ABSTRACT

This chapter deals with the role that Article 9 of the European Convention for the Protection of Human Rights (ECHR) has played in the French affaire du foulard, the ‘headscarf affair’.1 This is part of a larger research project concerning what I call the ‘public career of the Islamic veil in France’. By using the term ‘public career’, I refer both to the process through which the Islamic veil has become a public issue and to the successive developments of this issue from 1989 until 2004 (Galembert 2007, 2008). Although this story was clearly about politics, it immediately turned out to be about law, too. Indeed, in the autumn of 1989, barely a month after it began, the so-called affaire du foulard was brought before the Conseil d’État, the highest administrative court in France, by the Minister of National Education asking for a legal opinion on the issue.2 Since then, law and politics have remained intertwined as this enduring and sometimes heated controversy has unfolded.

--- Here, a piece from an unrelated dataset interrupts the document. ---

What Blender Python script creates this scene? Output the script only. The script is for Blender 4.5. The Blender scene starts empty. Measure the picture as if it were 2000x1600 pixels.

A famous result was the adoption in March 2004 of a law banning from state schools signs or clothing by which pupils overtly manifest a religious affiliation,3 a law that led de facto to the prohibition of headscarves. Any sociological account of the public career of the Islamic headscarf in France

would therefore be deemed incomplete if it focused only on the politics of the veil without emphasizing the extent to which these politics had been ‘legalized’.